En este globalizado mundo del siglo XXI ya nadie con cierta capacidad de raciocinio discute que la comunicación, con el soporte de los avances logrados en el campo de la tecnología, se ha convertido en la piedra angular que define y moldea la existencia del hombre actual, y que su influencia es cada día más determinante.
La comunicación tiene vías, formas y medios diversos de cómo manifestarse siendo su “target” esencial la mente humana. En ella se trata de influir para obtener determinadas reacciones en el receptor haciendo cada vez más difícil la labor de persuasión.
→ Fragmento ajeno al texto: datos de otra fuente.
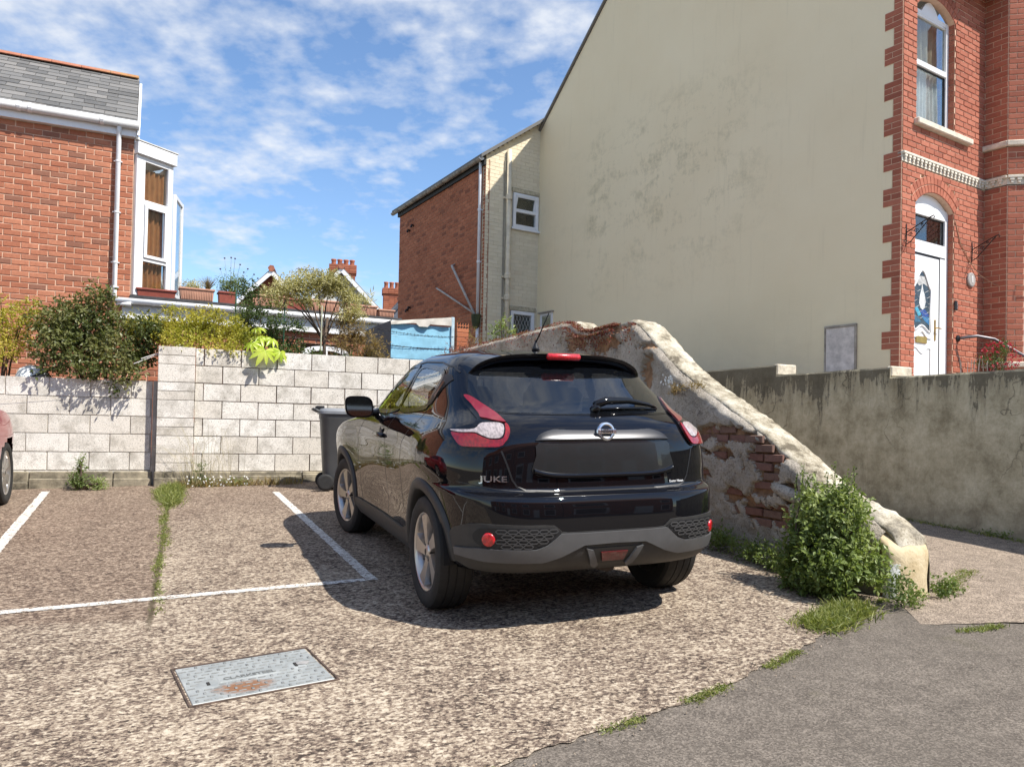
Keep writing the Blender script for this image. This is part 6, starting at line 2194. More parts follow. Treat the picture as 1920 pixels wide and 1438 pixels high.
rust = mixc(nt, noise(nt, p, 30, 4, 0.7), (0.20, 0.080, 0.032), (0.31, 0.15, 0.065))
c = mixc(nt, rm, c, rust)
setb(nt, b, Base__Color=c, Roughness=0.5, Metallic=0.25)
bump(nt, b, noise(nt, p, 60, 3, 0.6), 0.15, 0.003)
GALV = m
MW, ML_ = 0.305, 0.235
mb = MB()
mb.bbox(-MW+0.008, -ML_+0.008, -0.01, MW-0.008, ML_-0.008, 0.004, 0.002)
plt = mb.build('plate', GALV, man)
mb = MB()
bar = 0.010
for x0, y0, x1, y1 in ((-MW-bar, -ML_-bar, MW+bar, -ML_), (-MW-bar, ML_, MW+bar, ML_+bar), (-MW-bar, -ML_, -MW, ML_), (MW, -ML_, MW+bar, ML_)):
    mb.bbox(x0, y0, -0.02, x1, y1, 0.006, 0.002)
mb.build('frame', simple('rusty_frame', (0.085, 0.055, 0.04), 0.8, var=0.4, nscale=20), man)
tr = MB()
for r in range(12):
    y = -0.205+r*0.0372
    for k in range(14):
        x = -0.275+k*0.0423+(0.02 if r % 2 else 0)
        if x > 0.28 or (abs(x+0.02) < 0.14 and abs(y-0.0) < 0.035):
            continue
        if abs(x-0.20) < 0.05 and abs(y-0.03) < 0.045 or abs(x+0.20) < 0.05 and abs(y+0.03) < 0.04:
            continue
        if (k+r) % 3 == 0:
            tr.bbox(x-0.006, y-0.009, 0.003, x+0.006, y+0.009, 0.0075, 0.0015)
        else:
            tr.bbox(x-0.016, y-0.003, 0.003, x+0.016, y+0.003, 0.0068, 0.001)
tr.build('tread', simple('worn_tread', (0.20, 0.205, 0.20), 0.6, var=0.3, nscale=25, metal=0.2), plt)['kind'] = 'stuff'
mb = MB()
mb.bbox(-0.155, -0.032, 0.002, 0.115, 0.028, 0.0048, 0.0006)
mb.build('name_plate', GALV, plt)
me = text_mesh('CLARKSTEEL', 0.040, 0.0012, True)
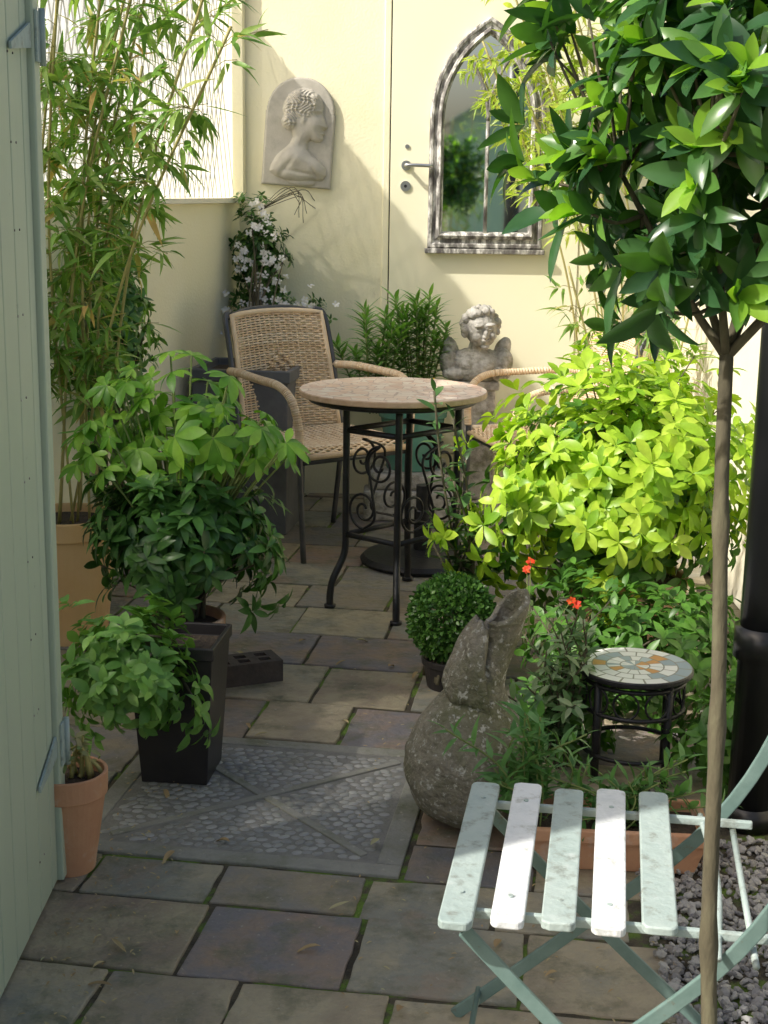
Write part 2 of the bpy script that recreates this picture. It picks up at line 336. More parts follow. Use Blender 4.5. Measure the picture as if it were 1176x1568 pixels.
for i in range(-13,14):
    for j in range(-15,16):
        x=(i+R.randn()*.13+(j%2)*.5)*q; y=(j+R.randn()*.13)*q*.85
        if abs(x)>hw-.066 or abs(y)>hd-.066: continue
        if abs(abs(y)-abs(x)*(hd-.05)/(hw-.05))<.024: continue
        if R.rand()<.03: continue
        v=SM@Vector((x,y,-.0022)); P.append(v[:]); A=np.array(Matrix.Rotation(R.randn()*.5,3,'Z'))@np.diag([.0124*(1+R.rand()*.25),.0089*(1+R.rand()*.25),.0046]); Mx.append(A)
repl('cobbles',tv,tf,np.array(P),np.array(Mx),cob,cs)
n=6400; gx=.44+R.rand(n)*.75; gy=1.5+R.rand(n)*1.45
keep=(gx>.52+.06*(gy-2.4)); gx,gy=gx[keep],gy[keep]; n=len(gx)
tv1,tf1=icoT(1)
sz=.004+R.rand(n)*.007; A=randrot(n,2)*sz[:,None,None]; A[:,:,2]*=.6; A[:,:,0]*=1.3
repl('gravel',tv1,tf1,np.stack([gx,gy,-.004+R.rand(n)*.012],1),A,gravelm,smooth=False)
# ------------------------------------------------------------------ walls
CX=-.67; sl_=.22
def lw(y): return CX-sl_*(6.6-y)
bw=empty('back_wall')
box('wall_panel',-1.2,.0,6.6,6.8,-.05,2.75,yellow,bw)
box('wall_right_panel',.86,2.4,6.6,6.8,-.05,2.35,yellow,bw)
box('wall_below_door',.0,.86,6.6,6.8,-.05,.20,yellow,bw)
box('wall_above_door',.0,.86,6.6,6.8,2.35,2.75,yellow,bw)
box('wall_edge_bead',-.028,-.0,6.592,6.61,-.02,2.75,yellow,bw,.003)
dr=empty('yellow_flush_door')
box('door_leaf',.005,.858,6.594,6.64,.206,2.345,doorpaint,dr,.002)
box('door_recess',-.0,.86,6.66,6.68,.2,2.35,iron,dr)
tubes('lever_handle',[smoothpath([(.075,6.56,1.505),(.075,6.545,1.505),(.095,6.54,1.506),(.13,6.54,1.506),(.19,6.54,1.504)],5)],.0085,steel,dr,10)
def discy(name,x,z,r,y,th,mat,parent):
    V,F=tubeVF([(x,y,z),(x,y-th,z)],r,24); return mk(name,V,F,mat,parent)
discy('handle_rose',.075,1.505,.022,6.594,.008,steel,dr); tubes('handle_neck',[[(.075,6.59,1.505),(.075,6.545,1.505)]],.009,steel,dr,12)
discy('keyhole_rose',.073,1.415,.023,6.594,.007,steel,dr); discy('keyhole',.073,1.415,.007,6.586,.003,iron,dr); discy('bolt_cap',.078,1.587,.010,6.594,.005,steel,dr)
def wallquad(name,y0,y1,xoff0,xoff1,z0,z1,mat,parent):
    V=[]
    for z in(z0,z1):
        V+=[(lw(y0)+xoff0,y0,z),(lw(y0)+xoff1,y0,z),(lw(y1)+xoff1,y1,z),(lw(y1)+xoff0,y1,z)]
    return mk(name,V,[(0,3,2,1),(4,5,6,7),(0,1,5,4),(1,2,6,5),(2,3,7,6),(3,0,4,7)],mat,parent)
lwe=empty('left_wall')
wallquad('wall_lower',.2,6.598,-.2,0,-.05,1.33,yellow,lwe)
wallquad('ledge_trim',.2,6.596,-.16,.035,1.332,1.352,cream,lwe)
V=[];F=[];ys=np.arange(.2,6.59,.01)
for i,y in enumerate(ys):
    off=-.02+.005*math.sin(2*math.pi*y/.06)
    V+=[(lw(y)+off,y,1.354),(lw(y)+off,y,2.2)]
    if i: F.append((2*i-2,2*i,2*i+1,2*i-1))
mk('translucent_cladding',V,F,clad,lwe,True)
V=[];F=[]
for s_,dx_ in((1,-.012),(-1,-.009)):
    for k in range(60):
        y0=3.3+k*.055; y1=y0+s_*.26
        if max(y0,y1)>6.55 or min(y0,y1)<3.3: continue
        hw_=.003; o=len(V)
        for xx in(.0+dx_,.0025+dx_):
            for yy_,zz in((y0-hw_,1.354),(y0+hw_,1.354),(y1+hw_,2.2),(y1-hw_,2.2)): V.append((lw(yy_)+xx,yy_,zz))
        F+=[(o,o+1,o+2,o+3),(o+4,o+7,o+6,o+5),(o,o+4,o+5,o+1),(o+1,o+5,o+6,o+2),(o+2,o+6,o+7,o+3),(o+3,o+7,o+4,o)]
mk('diamond_lattice',V,F,latticem,lwe)
wallquad('panel_end_post',6.555,6.592,-.03,.03,1.354,2.75,yellow,lwe)
rw=empty('right_wall')
box('right_wall_body',1.28,1.42,2.0,6.598,-.05,1.02,cream,rw); box('right_wall_coping',1.26,1.44,2.0,6.597,1.022,1.06,cream,rw,.005)
dp=empty('black_drainpipe'); dx0=.845
tubes('pipe',[[(dx0,3.05,0),(dx0,3.05,2.4)]],.052,pipem,dp,24); tubes('collar',[[(dx0,3.05,.40),(dx0,3.05,.47)]],.064,pipem,dp,24); tubes('base_shoe',[[(dx0,3.05,0),(dx0,3.05,.05)]],.062,pipem,dp,24)
tubes('collar_top',[[(dx0,3.05,1.5),(dx0,3.05,1.56)]],.064,pipem,dp,24)
sh=empty('mint_garden_shed')
for i in range(16):
    x=.7+i*.16; box('board_%d'%i,x,x+.155,-4.1,-4.06,-.02,2.2,mint,sh)
mk('gable',[(.7,-4.08,2.2),(3.3,-4.08,2.2),(2.0,-4.08,2.95)],[(0,1,2)],mint,sh)
mk('roof',[(.5,-3.9,2.05),(2.0,-3.9,3.0),(2.0,-6,3.0),(.5,-6,2.05),(3.5,-3.9,2.05),(3.5,-6,2.05)],[(0,1,2,3),(1,4,5,2)],slate,sh)
box('shed_door',1.5,2.1,-4.055,-4.02,0,1.95,cream,sh)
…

Esta realidad crea la tentación del uso de la publicidad subliminal.
Más en esta época de dificultades económicas tan persistentes, en que la competencia se intensifica y la labor de persuadir al consumidor requiere el uso de recursos cada vez más sofisticados. Para ello se cuenta hoy con el Neuromarketing un sistema de investigación, elemento auxiliar innovador que viene a sumarse a la disciplina de la psicología utilizada tradicionalmente para el estudio de la mente humana, con la diferencia de que este se adentra en los laberintos de la estructura y la función química, farmacológica y patológica del sistema nervioso y de cómo sus diferentes elementos dan origen a la conducta.
La simple enunciación de los límites a los cuales se podría llegar con los resultados y la aplicación comercial de este conocimiento, disparan los sistemas de alerta sobre los peligros que pudieran acarrear su uso incontrolado.
David Ogilvy uno de los más reconocidos publicistas norteamericanos, cuyos trabajos crearon leyenda en campo de la creatividad aplicada a la comunicación comercial durante las décadas de oro de la gestión publicitaria, no escapó al influjo de este tema tan controversial y subyugante.
Este gurú de la comunicación al referirse a la manipulación en la publicidad escribió en su libro “Ogilvy on Advertising”, que él conoció solo dos ejemplos de este tipo y ninguno de los dos ocurrió realmente. Cuenta que en el 1957 un investigador de mercado llamado James Vicary creó la hipótesis de que sería posible enviar comandos en la pantalla de televisión tan veloces que el televidente no estaría consciente de haberlos visto, pero que su inconsciente sí lo vería y lo obedecería.
A este gimmick le llamó publicidad subliminal, pero nunca llegó a probarlo y ningún publicista lo ha usado nunca. Desafortunadamente, su hipótesis encontró eco en los medios impresos y suplió la harina para los molinos de la brigada anti-publicitaria. En consecuencia, el Instituto Británico de Practicantes de la Publicidad solemnemente prohibió el uso de la publicidad subliminal – el cual, en su opinión, no existe.
En su exposición, Ogilvy expresa que “su único otro ejemplo de manipulación haría sudar a cualquiera y que él personalmente estuvo cerca una vez de hacer algo tan diabólico que, aun hoy, 30 años más tarde, duda en confesarlo”. Sospechando que el hipnotismo pudiera ser un elemento en el éxito publicitario, “yo contraté, – dice – a un hipnotista profesional para hacer un comercial”.
Cuando lo vi en la sala de proyecciones, era tan poderoso que tuve visiones de miles de sugestionables consumidores levantándose de sus asientos y corriendo como zombíes entre el tráfico, en su camino para comprar el producto.” Y se preguntó, – ¿habría inventado yo la publicidad ideal?
Ogilvy afirma en su libro que: “Lo quemé y nunca le dije al cliente cuan cerca estuve de involucrarlo en un escándalo de carácter nacional.”